Amazon sites ending .it, .de, .uk, .fr and .at - which are all hosted in Dublin - were unavailable for about half an hour at about 2115 GMT on Sunday, according to a Twitter posting by web monitoring firm Netcraft.

However, all servers are now back up and running after a brief delay, the firm says.

Suspended accounts

The outage follows a series of web attacks by Anonymous targeted at corporate websites that had withdrawn services from Wikileaks.

Amazon stopped hosting Wikileaks material on its servers on 1 December saying the site was breaking its terms and conditions.

As part of its campaign, Anonymous had planned to mount a distributed denial-of-service (DDoS) attack on Amazon on Friday, but publicly abandoned the plans, saying they did not have the "forces".

"While it is indeed possible that Anonymous may not have been able to take Amazon.com down in a DDoS attack, this is not the only reason the attack never occurred," read a statement that appeared to be published by the group.

"After the attack was so advertised in the media, we felt that it would affect people such as consumers in a negative way and make them feel threatened by Anonymous.

"Simply put, attacking a major online retailer when people are buying presents for their loved ones would be in bad taste."

DDoS attacks, which are illegal in the UK, involve overloading a website with high numbers of requests so it stops working.

Several Twitter accounts attributed to Anonymous and its campaign have been suspended over the attacks.

The group's Operation Payback Campaign has also targeted the websites of Paypal, Mastercard and Visa, as well as the Swedish Prosecutor's website after a case was brought there against Wikileaks founder Julian Assange.

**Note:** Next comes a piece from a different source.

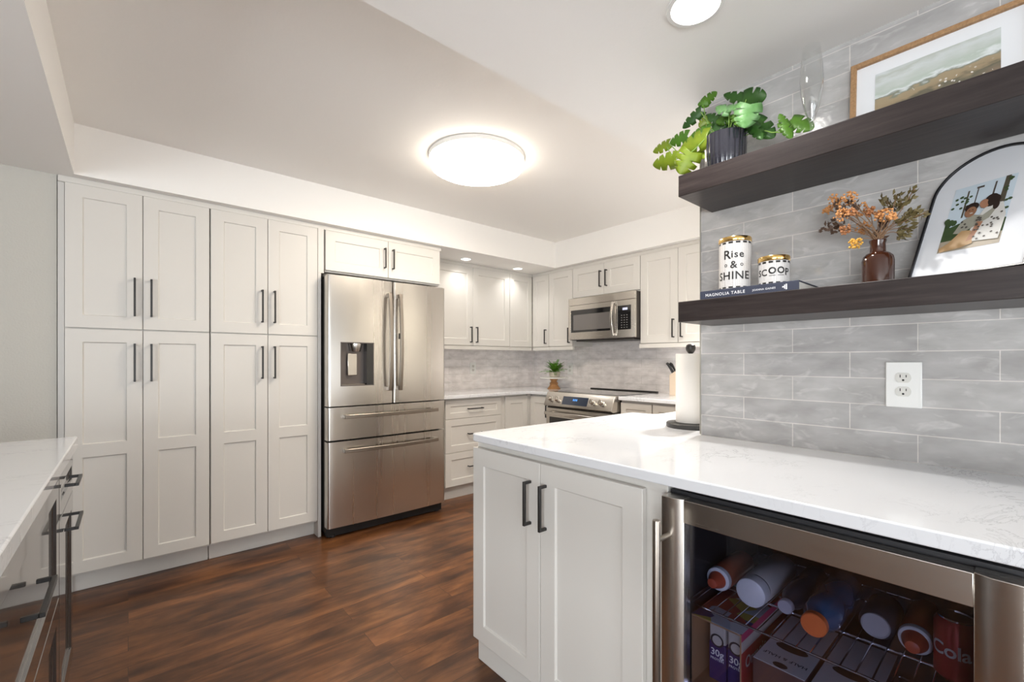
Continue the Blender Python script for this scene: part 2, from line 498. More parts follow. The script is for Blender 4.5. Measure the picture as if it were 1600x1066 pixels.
# ------------------------------------------------------------------ cabinets
def shaker_bm(w, h, rows, s=.062, t=.019, rec=.008, ch=.003):
    m = MB()
    xs = [0, s, w - s, w]
    zs = [0.]
    for a, b in rows: zs += [a, b]
    zs.append(h)
    g = {}
    def P(x, y, z):
        k = (round(x, 5), round(y, 5), round(z, 5))
        if k not in g: g[k] = m.v((x, y, z))
        return g[k]
    for i in range(3):
        for j in range(len(zs) - 1):
            x0, x1, z0, z1 = xs[i], xs[i + 1], zs[j], zs[j + 1]
            q = [P(x0, 0, z0), P(x1, 0, z0), P(x1, 0, z1), P(x0, 0, z1)]
            if i == 1 and j % 2 == 1:
                r = [P(x0 + ch, rec, z0 + ch), P(x1 - ch, rec, z0 + ch), P(x1 - ch, rec, z1 - ch), P(x0 + ch, rec, z1 - ch)]
                for k in range(4): m.f([q[k], q[(k + 1) % 4], r[(k + 1) % 4], r[k]])
                m.f(r)
            else:
                m.f(q)
    per = [(x, 0.) for x in xs] + [(w, z) for z in zs[1:]] + [(x, h) for x in xs[::-1][1:]] + [(0., z) for z in zs[::-1][1:-1]]
    n = len(per)
    bk = [m.v((x, t, z)) for x, z in per]
    for k in range(n):
        a, b = per[k], per[(k + 1) % n]
        m.f([P(a[0], 0, a[1]), P(b[0], 0, b[1]), bk[(k + 1) % n], bk[k]])
    m.f(bk)
    return m
def pull(parent, x, z, L, kind, wdt=.0095, out=.034):
    m = MB(); a = wdt / 2
    if kind == 'v':
        m.box(x - a, x + a, -out, -out + wdt, z - L / 2, z + L / 2)
        for zz in (z - L / 2 + a, z + L / 2 - a): m.box(x - a, x + a, -out + wdt, .0, zz - a, zz + a)
    else:
        m.box(x - L / 2, x + L / 2, -out, -out + wdt, z - a, z + a)
        for xx in (x - L / 2 + a, x + L / 2 - a): m.box(xx - a, xx + a, -out + wdt, .0, z - a, z + a)
    return m.build('handle', M['black'], parent, bevel=.0012)
def cabinet(name, label, loc, rotz, w, d, z0, z1, fronts, toe=None, toe_back=.055, group=None, material=None, rail=None, y_body=.021, cat='cabinet', toe_x=(0, 0)):
    mt = material or M['cab']
    t = thing(name, label, cat, loc, rotz, group)
    m = MB(); m.box(0, w, y_body, d, z0, z1)
    m.build('body', mt, t, bevel=.0015)
    for f in fronts:
        kind, x0, x1, a, b = f[:5]
        o = f[5] if len(f) > 5 else {}
        s = o.get('s', .065)
        rows = o.get('rows') or [(s, b - a - s)]
        dr = shaker_bm(x1 - x0, b - a, rows, s).build(kind, mt, t, loc=(x0, 0, a), bevel=.0018)
        h = o.get('h')
        if h: pull(dr, h[0] - x0, h[1] - a, h[2], h[3])
    if toe:
        m = MB(); m.box(toe_x[0], w + toe_x[1], toe_back, d, 0, toe)
        m.build('toe_kick', mt, t, bevel=.002)
    if rail:
        m = MB(); m.box(rail[2] if len(rail) > 2 else 0, rail[3] if len(rail) > 3 else w, .004, .03, rail[0], rail[1])
        m.build('light_rail', mt, t, bevel=.003)
    return t
PG = 'tall pantry cabinets'
Z_LO, Z_MID, Z_HI = .115, 1.366, 2.100
def pantry(label, x0):
    w = .608; h = w / 2
    F = []
    for k in range(2):
        a, b = k * h + .0015, (k + 1) * h - .0015
        hx = h - .034 if k == 0 else h + .036
        F.append(('door', a, b, Z_LO, Z_MID - .002, {'rows': [(.063, .588), (.656, 1.182)], 'h': (hx, 1.190, .205, 'v')}))
        F.append(('door', a, b, Z_MID + .004, Z_HI, {'rows': [(.065, .667)], 'h': (hx, 1.543, .205, 'v')}))
    return cabinet('pantry_cabinet', label, (x0, 3.16, 0), 0, w, .62, .10, 2.104, F, toe=.0995, toe_back=.08, group=PG)
p1 = pantry('tall white four-door pantry cabinet next to the bare grey wall', -.243)
m = MB(); m.box(-.026, -.002, .03, .60, 0, 2.104); m.build('filler_strip', M['cab'], p1)
p2 = pantry('tall white four-door pantry cabinet right beside the steel refrigerator', .369)
m = MB(); m.box(.6085, .629, -.004, .61, 0, 1.80); m.build('side_panel', M['cab'], p2, bevel=.0015)
m = MB(); m.box(.6085, .648, -.002, .02, 1.80, 2.104); m.build('filler_strip', M['cab'], p2, bevel=.0015)

cabinet('wall_cabinet', 'short white two-door cabinet above the refrigerator', (1.028, 3.16, 0), 0, .912, .36, 1.815, 2.103,
        [('door', .001, .459, 1.826, 2.100, {'h': (.428, 1.967, .15, 'v')}), ('door', .462, .911, 1.826, 2.100, {'h': (.494, 1.967, .15, 'v')})])

UZ0, UZ1 = 1.348, 2.100
cabinet('wall_cabinet', 'white two-door upper cabinet between refrigerator and kitchen corner', (2.062, 3.51, 0), 0, .926, .285, 1.345, 2.104,
        [('door', .001, .4615, UZ0, UZ1, {'h': (.43, 1.452, .15, 'v')}), ('door', .4645, .925, UZ0, UZ1, {'h': (.498, 1.452, .15, 'v')})], rail=(1.308, 1.344))
cabinet('corner_wall_cabinet', 'narrow handleless white upper cabinet in the kitchen corner', (2.990, 3.51, 0), 0, .318, .285, 1.345, 2.104,
        [('door', .002, .316, UZ0, UZ1, {'s': .06})], rail=(1.308, 1.344))
RZ = R(-90)
cabinet('corner_wall_cabinet', 'narrow white upper cabinet with black handle, meeting the corner', (3.31, 3.508, 0), RZ, .247, .305, 1.345, 2.104,
        [('door', .002, .245, UZ0, UZ1, {'s': .058, 'h': (.210, 1.452, .15, 'v')})], rail=(1.308, 1.344))
cabinet('wall_cabinet', 'single-door white upper cabinet left of the microwave', (3.31, 3.259, 0), RZ, .324, .305, 1.345, 2.104,
        [('door', .002, .322, UZ0, UZ1, {'s': .06, 'h': (.287, 1.452, .15, 'v')})], rail=(1.308, 1.344))
cabinet('wall_cabinet', 'short white two-door cabinet above the microwave', (3.31, 2.933, 0), RZ, .761, .305, 1.80, 2.104,
        [('door', .002, .379, 1.812, UZ1, {'h': (.347, 1.958, .15, 'v')}), ('door', .382, .759, 1.812, UZ1, {'h': (.414, 1.958, .15, 'v')})])
cabinet('wall_cabinet', 'white two-door upper cabinet right of the microwave', (3.31, 2.170, 0), RZ, .690, .305, 1.345, 2.104,
        [('door', .002, .3435, UZ0, UZ1, {'h': (.310, 1.462, .15, 'v')}), ('door', .3465, .688, UZ0, UZ1, {'h': (.380, 1.462, .15, 'v')})], rail=(1.308, 1.344, -.015, .69))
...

Mr Assange is in British custody awaiting an extradition hearing after being accused of sex crimes in Sweden. He denies the charges.

Wikileaks has angered the US government by publishing large caches of secret documents online, including US diplomatic cables.

The government has written to Wikileaks, saying it believes its actions are illegal, but it has denied putting pressure on firms such as PayPal to withdraw services.

WikiLeaks has refused to link itself with Anonymous, saying "we neither condemn nor applaud these attacks".